*** Dataset content
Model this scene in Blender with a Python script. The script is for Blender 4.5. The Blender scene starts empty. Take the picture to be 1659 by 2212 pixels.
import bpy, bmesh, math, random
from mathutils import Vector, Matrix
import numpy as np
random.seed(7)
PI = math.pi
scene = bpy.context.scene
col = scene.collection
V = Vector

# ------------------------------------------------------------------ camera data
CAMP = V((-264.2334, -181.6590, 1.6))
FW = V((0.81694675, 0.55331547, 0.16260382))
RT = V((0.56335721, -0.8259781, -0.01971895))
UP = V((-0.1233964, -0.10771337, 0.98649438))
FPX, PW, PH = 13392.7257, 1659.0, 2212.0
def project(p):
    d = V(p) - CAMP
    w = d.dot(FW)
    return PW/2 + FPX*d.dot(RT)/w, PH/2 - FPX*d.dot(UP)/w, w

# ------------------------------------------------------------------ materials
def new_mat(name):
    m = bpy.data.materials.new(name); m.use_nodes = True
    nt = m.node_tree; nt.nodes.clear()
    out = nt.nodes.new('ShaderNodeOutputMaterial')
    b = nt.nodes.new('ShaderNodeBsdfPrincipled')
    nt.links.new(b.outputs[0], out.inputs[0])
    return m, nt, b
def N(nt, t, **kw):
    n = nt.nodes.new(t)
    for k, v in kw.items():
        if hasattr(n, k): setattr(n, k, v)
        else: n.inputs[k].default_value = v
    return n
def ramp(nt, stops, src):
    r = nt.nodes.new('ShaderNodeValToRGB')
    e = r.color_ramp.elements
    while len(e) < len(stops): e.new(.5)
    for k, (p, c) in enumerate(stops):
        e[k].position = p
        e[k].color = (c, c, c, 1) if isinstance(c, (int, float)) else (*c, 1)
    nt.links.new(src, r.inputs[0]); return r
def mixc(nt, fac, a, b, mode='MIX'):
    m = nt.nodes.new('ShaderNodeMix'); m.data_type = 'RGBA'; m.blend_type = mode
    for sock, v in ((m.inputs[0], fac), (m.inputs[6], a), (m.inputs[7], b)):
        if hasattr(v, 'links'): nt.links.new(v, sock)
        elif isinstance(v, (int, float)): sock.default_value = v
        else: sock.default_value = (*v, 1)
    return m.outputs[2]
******
- **Stated goal**
From the opening line of the data above, please print each line as written up to and including the line that contains "return PW/2 +", and nothing more.

- **Exercise result**
Model this scene in Blender with a Python script. The script is for Blender 4.5. The Blender scene starts empty. Take the picture to be 1659 by 2212 pixels.
import bpy, bmesh, math, random
from mathutils import Vector, Matrix
import numpy as np
random.seed(7)
PI = math.pi
scene = bpy.context.scene
col = scene.collection
V = Vector

# ------------------------------------------------------------------ camera data
CAMP = V((-264.2334, -181.6590, 1.6))
FW = V((0.81694675, 0.55331547, 0.16260382))
RT = V((0.56335721, -0.8259781, -0.01971895))
UP = V((-0.1233964, -0.10771337, 0.98649438))
FPX, PW, PH = 13392.7257, 1659.0, 2212.0
def project(p):
    d = V(p) - CAMP
    w = d.dot(FW)
    return PW/2 + FPX*d.dot(RT)/w, PH/2 - FPX*d.dot(UP)/w, w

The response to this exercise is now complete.